Merhaba...
Yazacak, sana anlatacak o kadar çok şeyim olduğu halde saatlerdir ekrana bakıyorum. Radyoda bir semah var. Sabahat Akkiraz söylüyor.
Turgenyev’in söylediği ne kadar da doğru... Acaba ben pencereden mi baktım, sağanağına mı yakalandım?
Peki ya sen...
Biliyorum, sağanağına yakalandım diyeceksin... Aşıksın ya...
Ve daha önemlisi gençsin...
Ama ben de aşığım. Kaldı ki bu ilk kez de olmuyor.
Önemli olan bu mu bilmiyorum. Yani yaşam sadece aşık olmaktan mı ibaret Belki, olabilir, kimbilir...
Seni neden bu kadar çok seviyorum. Ve sen neden başkasına aşıksın?
Bu sorunun yanıtı yok.
Hiçbir zaman da olmayacak sanırım.
Ve sen orada kalacaksın. Bundan eminim. Gelmemek için o kadar çok bahane buldun ki...
Bahane de değil aslında.
Gelmeyeceksin, çünkü aşıksın.
Ben olsam ne yapardım? Belki senin yaptığını... Ama emin değilim doğrusu.

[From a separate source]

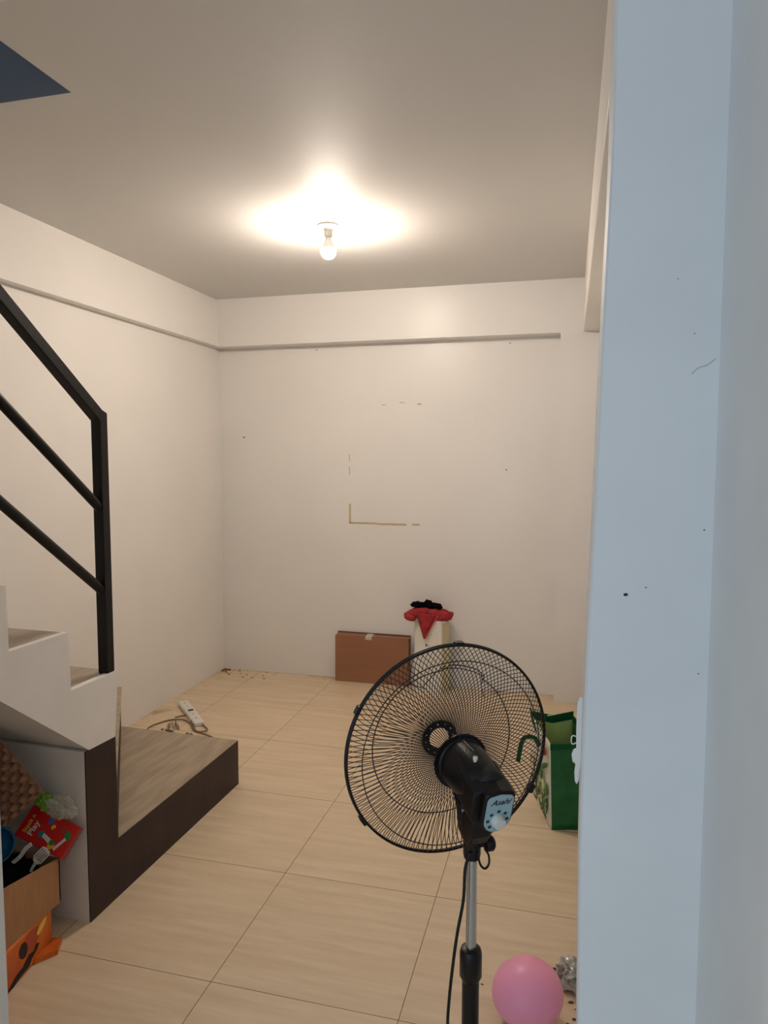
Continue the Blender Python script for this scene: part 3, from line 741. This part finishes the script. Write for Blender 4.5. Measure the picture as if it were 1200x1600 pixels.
bm = bmesh.new(); ribbon(bm, [(BW-.02, .05, .37), (BW-.035, .06, .42), (BW-.03, .10, .45), (BW-.02, .16, .44), (BW-.01, .20, .37)], .022, Vector((1, .1, .15)).normalized()); link('strap', bm, 'green_hem', bag)

# ------------------------------------------------------------------ white scalloped bracket on the doorway edge
br = empty('wall_bracket', (0.0265, 1.09, 1.20), 'white plastic scalloped bracket hanging on the doorway edge in front of the green bag', 'bracket')
bm = bmesh.new()
# outline in the x (out from the wall) / z plane
out = [(.000, .072), (-.006, .070), (-.0085, .060), (-.0090, .020), (-.0085, -.008), (-.0125, -.010), (-.0150, -.018), (-.0135, -.028), (-.009, -.031), (-.0105, -.045), (-.0095, -.058), (-.0065, -.063), (-.0035, -.056), (-.0025, -.040), (.000, -.030)]
prism(bm, [(x, -.012, z) for x, z in out], (0, .006, 0)); link('scalloped_plate', bm, 'white_plastic', br, bevel=.001)
bm = bmesh.new(); prism(bm, [(-.001, -.012, .066), (-.001, -.012, -.03), (-.001, .030, -.03), (-.001, .030, .066)], (.0015, 0, 0)); link('back_plate', bm, 'white_plastic', br)
bm = bmesh.new(); tube(bm, smoothpts([(-.008, -.008, .010), (-.0140, -.008, .011), (-.0160, -.008, .004), (-.0140, -.008, -.002), (-.008, -.008, .001)], 6), .0009, 8); link('loop', bm, 'offwhite', br, smooth=True)

# ------------------------------------------------------------------ balloon and litter
bl = empty('balloon', (-0.087, 1.975, 0), 'pink balloon resting on the floor right of the fan pole', 'balloon')
bm = bmesh.new()
pr = []
for i in range(0, 33):
    a = PI*i/32; rr_ = .102*math.sin(a); z = -.090*math.cos(a)
    if z < 0: rr_ *= 1 - .10*(z/-.090)**2
    pr.append((max(rr_, 0), z))
pr[0] = (0, pr[0][1]); pr[-1] = (0, pr[-1][1])
lathe(bm, pr, 48, Matrix.Translation((0, 0, .091)) @ Matrix.Rotation(math.radians(-8), 4, 'Y'))
link('balloon_skin', bm, 'balloon', bl, smooth=True)
bm = bmesh.new(); lathe(bm, [(.004, 0), (.007, -.006), (.003, -.010), (.008, -.016), (0, -.014)], 12, Matrix.Translation((-.062, -.062, .030)) @ Matrix.Rotation(math.radians(50), 4, Vector((1, -1, 0)))); link('knot', bm, 'balloon', bl, smooth=True)
bm = bmesh.new(); blob(bm, (0, 0, .036), .046, .75, 2.6, 4, sub=4, squash=(1.0, .9, .80)); bm.transform(Matrix.Translation((.040, 2.16, 0)))
x = link('foil_wrapper', bm, 'foil'); prop(x, 'crumpled silvery plastic wrapper on the floor behind the pink balloon', 'wrapper')
bm = bmesh.new()
for k, (a, b, r_) in enumerate(((-.012, 2.215, .006), (.0, 2.225, .005), (.055, 2.245, .005), (.035, 2.085, .005), (.05, 2.06, .003), (.045, 2.02, .005), (.062, 2.09, .004), (.028, 2.00, .003), (-.23, 2.09, .003))):
    blob(bm, (a, b, r_*.3), r_, .6, 3, seed=k, sub=1, squash=(1.6, 1, .4))
x = link('litter_crumbs', bm, 'debris'); prop(x, 'dark crumbs scattered on the floor around the silvery wrapper', 'litter', kind='stuff')

# ------------------------------------------------------------------ things under the stairs
oc = empty('orange_carton', (-1.80, 1.71, 0), 'orange printed carton on the floor under the stairs, below the tan box', 'box')
bm = bmesh.new(); prism(bm, [(-.20, -.28, 0), (.208, -.28, 0), (.150, .205, 0), (-.20, .205, 0)], (0, 0, .128)); link('carton_body', bm, 'orange', oc, bevel=.006)
# printed shapes on its right side: plane through (.208,-.28) to (.150,.205)
pa = Vector((.208, -.28, 0)); pb_ = Vector((.150, .205, 0)); pd = (pb_-pa).normalized(); pnrm = Vector((pd.y, -pd.x, 0))
def on_face(bm, pts, mi, lift):
    q = [pa + pd*a + Vector((0, 0, b)) + pnrm*lift for a, b in pts]; prism(bm, q, pnrm*.0004, mi)
def oval(cx, cz, a, b, rot=0, k=16): return [(cx + a*math.cos(2*PI*i/k)*math.cos(rot) - b*math.sin(2*PI*i/k)*math.sin(rot), cz + a*math.cos(2*PI*i/k)*math.sin(rot) + b*math.sin(2*PI*i/k)*math.cos(rot)) for i in range(k)]
bm = bmesh.new()
on_face(bm, oval(.37, .085, .050, .034, .3), 1, .0004)
on_face(bm, oval(.335, .082, .020, .026, .2), 0, .0010)
on_face(bm, oval(.43, .10, .03, .012, .5), 2, .0012)
on_face(bm, [(.22, .004), (.26, .010), (.30, .028), (.33, .030), (.36, .050), (.385, .046), (.40, .060), (.415, .054), (.40, .038), (.375, .028), (.36, .012), (.32, .010), (.28, .002)], 0, .0014)
link('printed_picture', bm, ['black_matte', 'orange_dark', 'yellow'], oc)
bm = bmesh.new(); prism(bm, [(.165, .10, .0), (.205, .16, .0), (.178, .215, .0), (.150, .205, .0)], (0, 0, .018)); link('bottom_flap', bm, 'orange', oc)

cbx = empty('open_box', (-1.80, 1.70, .128), 'open tan cardboard box full of household things under the stairs', 'box')
X0, X1, Y0, Y1 = -.19, .163, -.27, .243
bm = bmesh.new()
t_ = .005
for lo, hi in (((X0, Y0, 0), (X1, Y1, .006)), ((X0, Y0, .006), (X0+t_, Y1, .17)), ((X0, Y0, .006), (X1, Y0+t_, .19)), ((X0, Y1-t_, .006), (X1, Y1, .155))): box(bm, lo, hi)
vs = box(bm, (X1-t_, Y0, .006), (X1, Y1, .165))
for v in vs:
    if v.co.z > .1: v.co.z = .155 if v.co.y > 0 else .235
link('box_body', bm, 'card2', cbx)
bm = bmesh.new(); prism(bm, [(X1-.001, Y1-.24, .178), (X1-.001, Y1-.01, .156), (X1+.004, Y1-.01, .150), (X1+.004, Y1-.24, .172)], (-.010, 0, -.002)); bm.free()

bm = bmesh.new(); blob(bm, (-1.77, 1.79, .245), .125, .35, 1.8, 2, sub=4, squash=(.95, 1.15, .60))
x = link('dark_bag', bm, 'black_cloth', smooth=True); prop(x, 'crumpled black bag stuffed inside the open tan box', 'bag')
bw_ = empty('blue_bowl', (-1.80, 1.87, .345), 'blue plastic bowl lying in the open box left of the white utensils', 'bowl')
bw_.scale = (.72, .72, .72)
bw_.rotation_euler = (math.radians(55), math.radians(35), 0)
bm = bmesh.new(); lathe(bm, [(0, 0), (.025, 0), (.050, .012), (.068, .042), (.074, .062), (.078, .062), (.071, .040), (.053, .009), (.026, -.004), (0, -.004)], 36); link('bowl_body', bm, 'bowl', bw_, smooth=True)
bm = bmesh.new(); lathe(bm, [(.073, .060), (.080, .060), (.081, .064), (.073, .064), (.073, .060)], 36); link('rim', bm, 'bowl', bw_, smooth='auto')

hn = empty('hanger', (-1.735, 1.85, .29), 'curved white plastic hanger sticking up out of the open tan box', 'hanger')
bm = bmesh.new(); ribbon(bm, [(-.085, -.02, -.035), (-.05, -.015, -.018), (-.012, .0, .008), (.018, .008, .034), (.036, .012, .060), (.058, .016, .078)], .013, Vector((.3, -.85, .45)).normalized(), t=.003); link('hanger_arm', bm, 'white_plastic', hn, bevel=.0015)
sp = empty('slotted_spatula', (-1.672, 1.89, .295), 'white slotted spatula resting on the edge of the open box', 'spatula')
FS = .68
fx_ = frame((.0, 0, .012), Vector((.62, .35, .70)).normalized(), Vector((-.70, .0, .62)).normalized(), Vector((.35, -.87, .38)).normalized()) @ Matrix.Scale(FS, 4)
bm = bmesh.new()
def in_plane(pts, t): prism(bm, [fx_ @ Vector((a, b, 0)) for a, b in pts], (fx_.to_3x3() @ Vector((0, 0, t))))
for q in range(5): in_plane([(-.012, -.026+q*.0115), (.048, -.026+q*.0115), (.048, -.026+q*.0115+.0062), (-.012, -.026+q*.0115+.0062)], .0025)
in_plane([(.046, -.026), (.056, -.018), (.058, .010), (.050, .0262), (.044, .0262), (.044, -.026)], .0025)
in_plane([(-.026, -.014), (-.010, -.026), (-.010, .0262), (-.026, .012)], .0025)
link('blade', bm, 'white_plastic', sp)
bm = bmesh.new(); tube(bm, [fx_ @ Vector(p) for p in ((-.020, -.002, .001), (-.05, -.010, .001), (-.085, -.024, .0))], [.0065, .005, .006], 8); link('handle', bm, 'white_plastic', sp, smooth='auto')

# egg tray
et = empty('egg_tray', (-1.862, 1.885, .535), 'brown pulp egg tray standing on its corner under the stairs', 'egg tray')
an = math.radians(44)
ex = Vector((math.cos(an), .12, math.sin(an))).normalized(); ez = Vector((.30, -.90, .25)); ez = (ez - ex*ez.dot(ex)).normalized(); ey = ez.cross(ex)
TM = frame((0, 0, 0), ex, ey, ez)
bm = bmesh.new(); n_ = 66; g = []
for j in range(n_+1):
    row = []
    for i in range(n_+1):
        a = -.145 + .29*i/n_; b = -.145 + .29*j/n_
        e = min(1, max(0, (.140-abs(a))/.006)) * min(1, max(0, (.140-abs(b))/.006))
        hgt = .5*(math.cos(2*PI*a/.0467) * math.cos(2*PI*b/.0467)); hgt = max(-.35, min(.42, hgt*1.25))
        row.append(bm.verts.new(TM @ Vector((a, b, .042*hgt*e + .0012*noise.noise(Vector((a*60, b*60, 0)))))))
    g.append(row)
for j in range(n_):
    for i in range(n_): bm.faces.new((g[j][i], g[j][i+1], g[j+1][i+1], g[j+1][i]))
solid(link('tray_body', bm, 'tray', et, smooth=True), .002)

# red toy carton
A_ = Vector((-1.805, 1.93, .347)); D_ = Vector((-1.615, 1.93, .296)); B_ = Vector((-1.780, 2.000, .426))
e1 = (B_-A_); la = e1.length; e1.normalize(); e2 = (D_-A_); e2 = e2 - e1*e2.dot(e1); lb = e2.length; e2.normalize()
nr = e1.cross(e2); 
if nr.y > 0: nr = -nr
tb = empty('toy_carton', A_, 'flat red toy box with yellow lettering tilted on the open tan box', 'box')
bm = bmesh.new()
prism(bm, [(0, 0, 0), e1*la, e1*la + e2*lb, e2*lb], -nr*.030, 1)
for f in bm.faces:
    pass
bm.faces.ensure_lookup_table(); bm.faces[0].material_index = 0
tbo = link('carton_body', bm, ['red_box', 'red_side'], tb, bevel=.0015)
upv = -e2
def tp(a, b, l=.0006): return e1*a + e2*b + nr*l
text_mesh('lettering', 'Stack n', .021, frame(tp(la*.47, lb*.13), e1, upv, nr), 'yellow', tb, bold=.0004)
text_mesh('lettering', 'Play', .030, frame(tp(la*.40, lb*.25), e1, upv, nr), 'toy_white', tb, bold=.0006)
def decal(pts, m, name, lift=.0004):
    bm = bmesh.new(); prism(bm, [tp(a*la, b*lb, lift) for a, b in pts], nr*.0003); link(name, bm, m, tb)
def ov(cx, cy, a, b, rot=0, k=18): return [(cx + (a*math.cos(2*PI*i/k)*math.cos(rot) - b*math.sin(2*PI*i/k)*math.sin(rot)), cy + (a*math.cos(2*PI*i/k)*math.sin(rot) + b*math.sin(2*PI*i/k)*math.cos(rot))) for i in range(k)]
decal(ov(.80, .47, .13, .045), 'logo_blue', 'blue_oval_badge'); decal(ov(.66, .57, .075, .04), 'yellow', 'yellow_badge')
decal(ov(.62, .60, .04, .02), 'red_box', 'yellow_badge_centre', .0009)
decal(ov(.35, .44, .11, .06), 'toy_teal', 'printed_toy'); decal([(.30, .47), (.42, .47), (.34, .66), (.20, .66)], 'toy_white', 'printed_toy', .0006)
decal(ov(.20, .70, .12, .06), 'yellow', 'printed_toy', .0008); decal(ov(.28, .69, .09, .05), 'toy_green', 'printed_toy', .0012)
decal(ov(.62, .88, .15, .06, -.2), 'toy_green', 'printed_spoon', .0006); decal([(.10, .80), (.16, .76), (.55, .86), (.50, .90)], 'toy_white', 'printed_spoon', .0010)
decal(ov(.74, .76, .10, .05), 'orange_dark', 'printed_ring'); decal(ov(.74, .76, .06, .03), 'red_box', 'printed_ring', .0010)
decal([(.93, .16), (.99, .18), (.93, .24), (.90, .20)], 'yellow', 'printed_mark')

pb = empty('plastic_bag', (-1.675, 2.00, .43), 'crinkled clear plastic bag with a green tie behind the red toy box', 'bag')
bm = bmesh.new(); blob(bm, (.010, -.01, .004), .046, .5, 1.8, 6, sub=4, squash=(1.25, .5, .80)); link('bag_film', bm, 'clear_bag', pb)
bm = bmesh.new(); blob(bm, (-.055, -.014, .020), .026, .8, 2.4, 9, sub=3, squash=(1.0, .5, 1.1)); link('green_tie', bm, 'green_bag', pb)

Zor bir durum. Sana demiştim ya
“bir yanım seviyorsan gitme tehdidin de,
seviyorsan kal diyemiyor dilsiz yüreğim...”
Diyemiyorum işte, ne yapayım. Bunu demeyi çok isterdim. Yani seviyorsan kal diyebilmeyi. Bu ne kadar doğru olurdu. Böyle bir şey söylemeye cesaretim olur muydu?
Gençlik denen yaz yağmurunun sağanağına keşke hiç yakalanmasaydık ...
Çünkü çoğunlukla mutsuz oluyoruz.
Bazen keşke camdan seyretmekle yetinseydik dedirtiyor insana... Camdan seyretseydim de bu kadar acı çekmeseydim. Bir sürü şey var işte.
Yaşam o kadar garip ki...
Çelişkiler ve mutluluklar yumağı. Senin mutluluğun benim acı çekmem ya da tersi... Ama aynı anda ikimiz de mutlu olamıyoruz işte. O zaman bir başkası mutsuz oluyor.
Neden ama, neden böyle?
Bir gece yatağa girdiğinde, bir daha hiç kalkamayacağını düşündün mü?
Yaşam bu kadar kısa işte.
Ne yapmalı o zaman. Neyi yapmak istiyorsan onu...
Geceler...
Yine karanlık, ıslak ve neon ışıklarıyla keskin gölgelerle parçalanmış...
Arka sokaklar yaşamın yoksullaşan yüzü, kahramanlar, sıradışılar, sıradan insanlar... Ve bu arka sokaklarda, dışardan bakıldığında cazibeli, içeri girmek için can atılan mekanlar. Bu mekanlardan herhangi birinde her akşam aynı tanıdık yüzler, hiç değişmeden anlatılan bildik hikayeler...
Şehir ve gece...
Kornalar, egzost, asfalta yapışmış kedi ölüsü, çöp kamyonu, çıldırtıcı ambülans sireni, arka sokaklarda patlamış kanalizasyondan akan pis sular, birbirini tanımayan insanların doldurduğu caddeler...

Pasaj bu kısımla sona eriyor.